_Job_.
Each line below is to be written out in full, exactly as shown.

— start —

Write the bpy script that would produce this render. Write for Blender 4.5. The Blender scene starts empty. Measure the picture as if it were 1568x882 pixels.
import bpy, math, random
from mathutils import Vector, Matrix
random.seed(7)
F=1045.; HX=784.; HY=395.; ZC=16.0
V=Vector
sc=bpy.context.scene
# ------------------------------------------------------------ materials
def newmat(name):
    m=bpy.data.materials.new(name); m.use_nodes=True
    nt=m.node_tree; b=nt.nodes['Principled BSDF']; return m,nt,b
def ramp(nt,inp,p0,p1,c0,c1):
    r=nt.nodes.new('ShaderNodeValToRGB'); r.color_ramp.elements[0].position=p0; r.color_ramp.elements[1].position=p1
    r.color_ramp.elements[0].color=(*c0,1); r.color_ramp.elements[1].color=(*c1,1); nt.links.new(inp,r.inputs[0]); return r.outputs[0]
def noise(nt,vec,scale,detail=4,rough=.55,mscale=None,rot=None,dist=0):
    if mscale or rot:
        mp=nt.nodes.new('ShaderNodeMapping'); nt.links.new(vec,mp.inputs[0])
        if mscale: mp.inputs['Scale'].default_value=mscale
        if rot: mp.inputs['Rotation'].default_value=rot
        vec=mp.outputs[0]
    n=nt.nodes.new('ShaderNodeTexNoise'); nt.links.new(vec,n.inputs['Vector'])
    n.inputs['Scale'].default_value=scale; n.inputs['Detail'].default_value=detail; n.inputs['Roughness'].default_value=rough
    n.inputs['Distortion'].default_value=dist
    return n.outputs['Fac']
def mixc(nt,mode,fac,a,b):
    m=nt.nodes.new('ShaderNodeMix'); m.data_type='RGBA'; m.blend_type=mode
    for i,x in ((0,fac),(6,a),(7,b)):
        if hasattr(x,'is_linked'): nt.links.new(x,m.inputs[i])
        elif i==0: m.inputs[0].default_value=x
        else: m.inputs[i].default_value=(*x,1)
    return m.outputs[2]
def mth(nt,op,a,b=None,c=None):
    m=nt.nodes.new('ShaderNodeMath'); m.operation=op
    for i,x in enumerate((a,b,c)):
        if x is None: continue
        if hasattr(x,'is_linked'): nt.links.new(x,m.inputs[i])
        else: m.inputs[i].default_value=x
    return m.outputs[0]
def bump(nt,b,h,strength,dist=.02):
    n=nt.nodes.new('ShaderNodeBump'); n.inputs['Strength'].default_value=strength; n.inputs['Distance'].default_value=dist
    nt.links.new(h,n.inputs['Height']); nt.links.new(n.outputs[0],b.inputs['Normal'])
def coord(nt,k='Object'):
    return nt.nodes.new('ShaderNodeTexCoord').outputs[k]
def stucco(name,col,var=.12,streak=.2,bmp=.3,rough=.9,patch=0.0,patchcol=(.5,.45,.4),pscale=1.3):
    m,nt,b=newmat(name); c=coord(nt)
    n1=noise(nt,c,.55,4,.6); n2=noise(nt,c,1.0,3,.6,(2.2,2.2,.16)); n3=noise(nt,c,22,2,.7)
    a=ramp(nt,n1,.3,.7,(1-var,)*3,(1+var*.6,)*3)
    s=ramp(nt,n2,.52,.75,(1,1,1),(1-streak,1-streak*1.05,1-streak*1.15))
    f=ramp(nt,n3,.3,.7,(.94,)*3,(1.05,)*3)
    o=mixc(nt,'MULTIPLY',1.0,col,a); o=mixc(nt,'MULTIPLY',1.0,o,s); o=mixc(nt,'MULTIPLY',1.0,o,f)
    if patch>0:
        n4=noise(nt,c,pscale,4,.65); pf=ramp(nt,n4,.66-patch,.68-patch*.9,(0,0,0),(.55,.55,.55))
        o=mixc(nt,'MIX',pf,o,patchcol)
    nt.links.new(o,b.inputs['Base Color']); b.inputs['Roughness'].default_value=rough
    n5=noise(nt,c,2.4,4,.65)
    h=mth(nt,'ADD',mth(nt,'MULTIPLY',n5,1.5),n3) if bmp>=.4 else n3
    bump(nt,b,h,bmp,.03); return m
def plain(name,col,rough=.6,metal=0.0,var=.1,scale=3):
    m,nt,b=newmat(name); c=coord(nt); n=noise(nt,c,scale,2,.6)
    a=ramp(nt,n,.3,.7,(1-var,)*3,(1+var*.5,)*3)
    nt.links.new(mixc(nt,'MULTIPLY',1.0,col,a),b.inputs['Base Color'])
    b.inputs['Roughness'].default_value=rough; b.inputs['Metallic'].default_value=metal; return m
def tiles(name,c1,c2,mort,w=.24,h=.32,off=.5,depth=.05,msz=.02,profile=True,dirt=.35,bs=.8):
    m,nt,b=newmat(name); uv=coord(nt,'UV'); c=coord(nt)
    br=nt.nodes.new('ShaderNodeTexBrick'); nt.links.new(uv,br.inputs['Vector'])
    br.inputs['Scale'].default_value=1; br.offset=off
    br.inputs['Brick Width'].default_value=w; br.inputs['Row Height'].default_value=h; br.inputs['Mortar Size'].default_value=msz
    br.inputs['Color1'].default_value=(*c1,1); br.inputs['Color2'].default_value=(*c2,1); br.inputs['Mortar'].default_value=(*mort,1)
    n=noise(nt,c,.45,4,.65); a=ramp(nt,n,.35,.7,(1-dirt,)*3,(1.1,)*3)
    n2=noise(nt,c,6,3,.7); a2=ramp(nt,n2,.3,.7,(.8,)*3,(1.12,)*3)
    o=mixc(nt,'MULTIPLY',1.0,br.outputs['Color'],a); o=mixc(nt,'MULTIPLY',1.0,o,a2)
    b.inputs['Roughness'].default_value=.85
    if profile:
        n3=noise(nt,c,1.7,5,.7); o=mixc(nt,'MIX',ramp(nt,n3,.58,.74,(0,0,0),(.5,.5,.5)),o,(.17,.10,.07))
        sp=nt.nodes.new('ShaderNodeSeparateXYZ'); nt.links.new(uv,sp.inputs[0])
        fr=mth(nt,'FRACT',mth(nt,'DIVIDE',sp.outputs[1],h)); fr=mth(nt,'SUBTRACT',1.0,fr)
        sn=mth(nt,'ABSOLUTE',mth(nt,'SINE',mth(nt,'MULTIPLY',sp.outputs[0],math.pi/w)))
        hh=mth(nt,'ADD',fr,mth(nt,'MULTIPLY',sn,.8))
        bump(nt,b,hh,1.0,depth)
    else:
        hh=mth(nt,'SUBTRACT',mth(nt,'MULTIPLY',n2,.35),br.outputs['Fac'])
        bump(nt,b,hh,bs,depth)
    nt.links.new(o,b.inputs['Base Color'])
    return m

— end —

_Answer to this exercise_.
Write the bpy script that would produce this render. Write for Blender 4.5. The Blender scene starts empty. Measure the picture as if it were 1568x882 pixels.
import bpy, math, random
from mathutils import Vector, Matrix
random.seed(7)
F=1045.; HX=784.; HY=395.; ZC=16.0
V=Vector
sc=bpy.context.scene
# ------------------------------------------------------------ materials
def newmat(name):
    m=bpy.data.materials.new(name); m.use_nodes=True
    nt=m.node_tree; b=nt.nodes['Principled BSDF']; return m,nt,b
def ramp(nt,inp,p0,p1,c0,c1):
    r=nt.nodes.new('ShaderNodeValToRGB'); r.color_ramp.elements[0].position=p0; r.color_ramp.elements[1].position=p1
    r.color_ramp.elements[0].color=(*c0,1); r.color_ramp.elements[1].color=(*c1,1); nt.links.new(inp,r.inputs[0]); return r.outputs[0]
def noise(nt,vec,scale,detail=4,rough=.55,mscale=None,rot=None,dist=0):
    if mscale or rot:
        mp=nt.nodes.new('ShaderNodeMapping'); nt.links.new(vec,mp.inputs[0])
        if mscale: mp.inputs['Scale'].default_value=mscale
        if rot: mp.inputs['Rotation'].default_value=rot
        vec=mp.outputs[0]
    n=nt.nodes.new('ShaderNodeTexNoise'); nt.links.new(vec,n.inputs['Vector'])
    n.inputs['Scale'].default_value=scale; n.inputs['Detail'].default_value=detail; n.inputs['Roughness'].default_value=rough
    n.inputs['Distortion'].default_value=dist
    return n.outputs['Fac']
def mixc(nt,mode,fac,a,b):
    m=nt.nodes.new('ShaderNodeMix'); m.data_type='RGBA'; m.blend_type=mode
    for i,x in ((0,fac),(6,a),(7,b)):
        if hasattr(x,'is_linked'): nt.links.new(x,m.inputs[i])
        elif i==0: m.inputs[0].default_value=x
        else: m.inputs[i].default_value=(*x,1)
    return m.outputs[2]
def mth(nt,op,a,b=None,c=None):
    m=nt.nodes.new('ShaderNodeMath'); m.operation=op
    for i,x in enumerate((a,b,c)):
        if x is None: continue
        if hasattr(x,'is_linked'): nt.links.new(x,m.inputs[i])
        else: m.inputs[i].default_value=x
    return m.outputs[0]
def bump(nt,b,h,strength,dist=.02):
    n=nt.nodes.new('ShaderNodeBump'); n.inputs['Strength'].default_value=strength; n.inputs['Distance'].default_value=dist
    nt.links.new(h,n.inputs['Height']); nt.links.new(n.outputs[0],b.inputs['Normal'])
def coord(nt,k='Object'):
    return nt.nodes.new('ShaderNodeTexCoord').outputs[k]
def stucco(name,col,var=.12,streak=.2,bmp=.3,rough=.9,patch=0.0,patchcol=(.5,.45,.4),pscale=1.3):
    m,nt,b=newmat(name); c=coord(nt)
    n1=noise(nt,c,.55,4,.6); n2=noise(nt,c,1.0,3,.6,(2.2,2.2,.16)); n3=noise(nt,c,22,2,.7)
    a=ramp(nt,n1,.3,.7,(1-var,)*3,(1+var*.6,)*3)
    s=ramp(nt,n2,.52,.75,(1,1,1),(1-streak,1-streak*1.05,1-streak*1.15))
    f=ramp(nt,n3,.3,.7,(.94,)*3,(1.05,)*3)
    o=mixc(nt,'MULTIPLY',1.0,col,a); o=mixc(nt,'MULTIPLY',1.0,o,s); o=mixc(nt,'MULTIPLY',1.0,o,f)
    if patch>0:
        n4=noise(nt,c,pscale,4,.65); pf=ramp(nt,n4,.66-patch,.68-patch*.9,(0,0,0),(.55,.55,.55))
        o=mixc(nt,'MIX',pf,o,patchcol)
    nt.links.new(o,b.inputs['Base Color']); b.inputs['Roughness'].default_value=rough
    n5=noise(nt,c,2.4,4,.65)
    h=mth(nt,'ADD',mth(nt,'MULTIPLY',n5,1.5),n3) if bmp>=.4 else n3
    bump(nt,b,h,bmp,.03); return m
def plain(name,col,rough=.6,metal=0.0,var=.1,scale=3):
    m,nt,b=newmat(name); c=coord(nt); n=noise(nt,c,scale,2,.6)
    a=ramp(nt,n,.3,.7,(1-var,)*3,(1+var*.5,)*3)
    nt.links.new(mixc(nt,'MULTIPLY',1.0,col,a),b.inputs['Base Color'])
    b.inputs['Roughness'].default_value=rough; b.inputs['Metallic'].default_value=metal; return m
def tiles(name,c1,c2,mort,w=.24,h=.32,off=.5,depth=.05,msz=.02,profile=True,dirt=.35,bs=.8):
    m,nt,b=newmat(name); uv=coord(nt,'UV'); c=coord(nt)
    br=nt.nodes.new('ShaderNodeTexBrick'); nt.links.new(uv,br.inputs['Vector'])
    br.inputs['Scale'].default_value=1; br.offset=off
    br.inputs['Brick Width'].default_value=w; br.inputs['Row Height'].default_value=h; br.inputs['Mortar Size'].default_value=msz
    br.inputs['Color1'].default_value=(*c1,1); br.inputs['Color2'].default_value=(*c2,1); br.inputs['Mortar'].default_value=(*mort,1)
    n=noise(nt,c,.45,4,.65); a=ramp(nt,n,.35,.7,(1-dirt,)*3,(1.1,)*3)
    n2=noise(nt,c,6,3,.7); a2=ramp(nt,n2,.3,.7,(.8,)*3,(1.12,)*3)
    o=mixc(nt,'MULTIPLY',1.0,br.outputs['Color'],a); o=mixc(nt,'MULTIPLY',1.0,o,a2)
    b.inputs['Roughness'].default_value=.85
    if profile:
        n3=noise(nt,c,1.7,5,.7); o=mixc(nt,'MIX',ramp(nt,n3,.58,.74,(0,0,0),(.5,.5,.5)),o,(.17,.10,.07))
        sp=nt.nodes.new('ShaderNodeSeparateXYZ'); nt.links.new(uv,sp.inputs[0])
        fr=mth(nt,'FRACT',mth(nt,'DIVIDE',sp.outputs[1],h)); fr=mth(nt,'SUBTRACT',1.0,fr)
        sn=mth(nt,'ABSOLUTE',mth(nt,'SINE',mth(nt,'MULTIPLY',sp.outputs[0],math.pi/w)))
        hh=mth(nt,'ADD',fr,mth(nt,'MULTIPLY',sn,.8))
        bump(nt,b,hh,1.0,depth)
    else:
        hh=mth(nt,'SUBTRACT',mth(nt,'MULTIPLY',n2,.35),br.outputs['Fac'])
        bump(nt,b,hh,bs,depth)
    nt.links.new(o,b.inputs['Base Color'])
    return m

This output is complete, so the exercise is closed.